You eat what you kill.
 

@Mr. Deeds - agree with what you are saying. Different shops are better - dependent on product type/market. But my view for why eastdil is the best is the analysts are generalists and work on all the product types (admittedly they don't sell much industrial - so mostly office, mf and retail). I think starting out that someone should be a generalist and then after some experience they can specialize. thats just my view, nothing wrong though with specializing right away can be successful either way

 

You're not wrong wrt ES but some of the other shops are generalist as well (CBRE FCG group for example). Generally, unless you get hired onto a specific team, you're going to be a generalist.

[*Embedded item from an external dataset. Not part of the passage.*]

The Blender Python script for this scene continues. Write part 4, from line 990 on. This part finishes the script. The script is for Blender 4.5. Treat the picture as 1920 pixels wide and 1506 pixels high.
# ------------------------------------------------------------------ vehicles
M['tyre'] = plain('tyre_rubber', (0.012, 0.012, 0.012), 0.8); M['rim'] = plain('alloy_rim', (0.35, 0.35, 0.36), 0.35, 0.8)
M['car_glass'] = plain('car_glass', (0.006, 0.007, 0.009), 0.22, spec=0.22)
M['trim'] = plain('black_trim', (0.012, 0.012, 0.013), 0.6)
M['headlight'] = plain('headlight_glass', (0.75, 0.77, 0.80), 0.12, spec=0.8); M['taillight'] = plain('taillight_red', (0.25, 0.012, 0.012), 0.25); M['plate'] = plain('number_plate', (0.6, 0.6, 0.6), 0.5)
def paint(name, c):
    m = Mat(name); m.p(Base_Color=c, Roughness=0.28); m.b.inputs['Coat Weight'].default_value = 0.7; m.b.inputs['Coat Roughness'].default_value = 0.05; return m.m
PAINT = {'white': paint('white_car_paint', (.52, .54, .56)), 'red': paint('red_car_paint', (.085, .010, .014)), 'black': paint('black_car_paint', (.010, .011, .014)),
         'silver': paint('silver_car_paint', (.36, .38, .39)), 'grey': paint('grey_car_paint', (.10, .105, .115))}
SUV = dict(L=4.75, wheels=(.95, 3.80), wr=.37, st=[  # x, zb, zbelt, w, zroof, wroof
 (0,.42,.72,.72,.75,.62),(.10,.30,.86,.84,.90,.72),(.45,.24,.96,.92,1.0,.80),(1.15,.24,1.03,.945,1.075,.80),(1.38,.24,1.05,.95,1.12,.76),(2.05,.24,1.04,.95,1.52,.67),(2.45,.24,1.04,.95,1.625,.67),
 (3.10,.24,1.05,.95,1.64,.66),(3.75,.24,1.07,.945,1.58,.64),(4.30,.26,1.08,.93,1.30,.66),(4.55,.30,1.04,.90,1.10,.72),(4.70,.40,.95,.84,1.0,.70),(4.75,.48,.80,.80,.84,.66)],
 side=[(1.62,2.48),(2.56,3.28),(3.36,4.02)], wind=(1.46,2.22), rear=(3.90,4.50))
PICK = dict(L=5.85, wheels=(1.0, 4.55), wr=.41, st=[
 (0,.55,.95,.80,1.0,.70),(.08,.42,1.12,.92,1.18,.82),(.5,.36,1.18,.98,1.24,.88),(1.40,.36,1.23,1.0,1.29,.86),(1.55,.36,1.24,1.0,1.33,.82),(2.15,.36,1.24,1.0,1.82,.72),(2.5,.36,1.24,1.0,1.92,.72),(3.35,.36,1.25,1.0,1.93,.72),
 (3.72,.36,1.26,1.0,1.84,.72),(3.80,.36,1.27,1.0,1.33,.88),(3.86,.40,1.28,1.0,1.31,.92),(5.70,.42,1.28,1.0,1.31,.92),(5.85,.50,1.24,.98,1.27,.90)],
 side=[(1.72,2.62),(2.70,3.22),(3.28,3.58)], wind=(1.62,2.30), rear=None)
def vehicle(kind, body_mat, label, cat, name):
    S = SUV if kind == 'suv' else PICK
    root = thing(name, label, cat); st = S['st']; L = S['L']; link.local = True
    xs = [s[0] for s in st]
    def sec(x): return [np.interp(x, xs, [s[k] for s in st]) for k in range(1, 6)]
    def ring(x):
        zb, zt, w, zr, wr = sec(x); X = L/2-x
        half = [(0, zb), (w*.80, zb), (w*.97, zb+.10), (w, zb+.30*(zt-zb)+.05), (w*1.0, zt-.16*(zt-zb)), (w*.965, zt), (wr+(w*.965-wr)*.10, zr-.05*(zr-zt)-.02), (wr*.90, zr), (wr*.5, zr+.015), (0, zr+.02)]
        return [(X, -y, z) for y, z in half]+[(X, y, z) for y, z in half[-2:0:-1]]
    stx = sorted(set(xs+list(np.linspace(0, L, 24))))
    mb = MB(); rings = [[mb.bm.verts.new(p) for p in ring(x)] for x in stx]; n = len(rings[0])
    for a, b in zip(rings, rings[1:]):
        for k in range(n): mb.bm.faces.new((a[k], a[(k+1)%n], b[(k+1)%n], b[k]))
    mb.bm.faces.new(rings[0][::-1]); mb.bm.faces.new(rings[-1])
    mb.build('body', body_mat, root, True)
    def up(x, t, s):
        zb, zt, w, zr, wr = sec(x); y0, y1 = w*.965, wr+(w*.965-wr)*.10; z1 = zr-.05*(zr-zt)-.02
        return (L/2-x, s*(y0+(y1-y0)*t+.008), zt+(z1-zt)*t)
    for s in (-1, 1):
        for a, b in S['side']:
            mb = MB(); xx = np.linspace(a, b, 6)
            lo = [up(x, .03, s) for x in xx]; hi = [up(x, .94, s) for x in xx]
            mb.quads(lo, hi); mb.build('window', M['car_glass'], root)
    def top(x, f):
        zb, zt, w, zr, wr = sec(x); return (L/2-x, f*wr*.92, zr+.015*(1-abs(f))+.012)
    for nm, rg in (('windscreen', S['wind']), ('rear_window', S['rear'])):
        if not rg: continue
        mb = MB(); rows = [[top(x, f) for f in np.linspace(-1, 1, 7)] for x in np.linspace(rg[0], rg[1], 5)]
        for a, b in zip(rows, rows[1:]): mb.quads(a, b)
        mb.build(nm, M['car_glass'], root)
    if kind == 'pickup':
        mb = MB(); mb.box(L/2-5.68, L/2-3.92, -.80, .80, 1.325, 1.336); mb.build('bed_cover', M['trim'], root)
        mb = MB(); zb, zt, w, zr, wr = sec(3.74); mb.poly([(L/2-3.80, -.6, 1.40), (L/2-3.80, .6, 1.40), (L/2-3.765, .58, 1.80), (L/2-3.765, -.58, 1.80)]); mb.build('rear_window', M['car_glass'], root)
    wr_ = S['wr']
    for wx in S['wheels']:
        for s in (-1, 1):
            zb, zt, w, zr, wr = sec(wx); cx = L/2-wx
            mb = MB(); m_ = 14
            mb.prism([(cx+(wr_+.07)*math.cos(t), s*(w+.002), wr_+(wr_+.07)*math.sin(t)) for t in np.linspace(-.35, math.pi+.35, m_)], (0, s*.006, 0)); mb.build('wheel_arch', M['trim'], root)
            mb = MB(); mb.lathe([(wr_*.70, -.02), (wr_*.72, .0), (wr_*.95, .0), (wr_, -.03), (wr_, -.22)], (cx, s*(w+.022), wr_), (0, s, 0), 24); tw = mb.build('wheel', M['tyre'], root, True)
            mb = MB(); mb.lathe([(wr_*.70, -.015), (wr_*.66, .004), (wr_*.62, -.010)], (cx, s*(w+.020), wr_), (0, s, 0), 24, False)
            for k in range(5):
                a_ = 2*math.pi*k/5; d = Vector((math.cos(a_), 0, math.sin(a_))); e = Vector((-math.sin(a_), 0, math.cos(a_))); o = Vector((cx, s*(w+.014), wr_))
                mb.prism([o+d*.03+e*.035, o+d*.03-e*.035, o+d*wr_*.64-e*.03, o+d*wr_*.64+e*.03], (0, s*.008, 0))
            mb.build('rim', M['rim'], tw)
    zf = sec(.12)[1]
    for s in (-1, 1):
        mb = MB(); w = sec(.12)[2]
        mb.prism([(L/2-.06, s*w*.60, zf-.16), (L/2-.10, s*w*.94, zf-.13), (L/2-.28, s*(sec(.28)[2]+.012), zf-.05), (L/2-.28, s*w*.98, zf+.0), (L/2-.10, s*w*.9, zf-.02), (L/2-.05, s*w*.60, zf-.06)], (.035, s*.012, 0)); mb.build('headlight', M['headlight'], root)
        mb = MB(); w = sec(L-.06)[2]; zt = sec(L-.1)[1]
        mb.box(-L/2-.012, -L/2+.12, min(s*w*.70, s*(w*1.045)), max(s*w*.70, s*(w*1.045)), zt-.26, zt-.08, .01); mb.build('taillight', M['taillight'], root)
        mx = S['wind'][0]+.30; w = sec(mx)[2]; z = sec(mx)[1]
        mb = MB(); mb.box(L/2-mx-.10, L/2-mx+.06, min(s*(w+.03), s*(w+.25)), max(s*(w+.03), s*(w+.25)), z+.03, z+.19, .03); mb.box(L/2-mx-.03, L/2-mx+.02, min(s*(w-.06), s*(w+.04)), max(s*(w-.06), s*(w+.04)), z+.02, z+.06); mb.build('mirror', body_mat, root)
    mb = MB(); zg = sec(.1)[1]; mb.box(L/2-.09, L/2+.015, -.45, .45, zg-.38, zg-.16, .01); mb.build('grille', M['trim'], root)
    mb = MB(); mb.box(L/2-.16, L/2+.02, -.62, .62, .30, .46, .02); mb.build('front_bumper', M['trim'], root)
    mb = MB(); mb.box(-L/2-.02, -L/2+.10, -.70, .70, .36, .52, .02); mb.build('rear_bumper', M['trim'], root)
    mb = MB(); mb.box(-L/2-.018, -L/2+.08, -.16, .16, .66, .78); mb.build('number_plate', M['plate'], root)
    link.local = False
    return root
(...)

"Who am I? I'm the guy that does his job. You must be the other guy."
 

Thanks for the advice everyone. The reason I am asking is because I recently got an offer for i guess (fund manager) multifamily group with an exploding offer. Right after I received that offer an investment sales team in L.A wanted to set-up an interview with me. My thoughts were very similar to all yours. I believe it'll be better to have a big name on my resume coming out of undergrad with good deal exposure.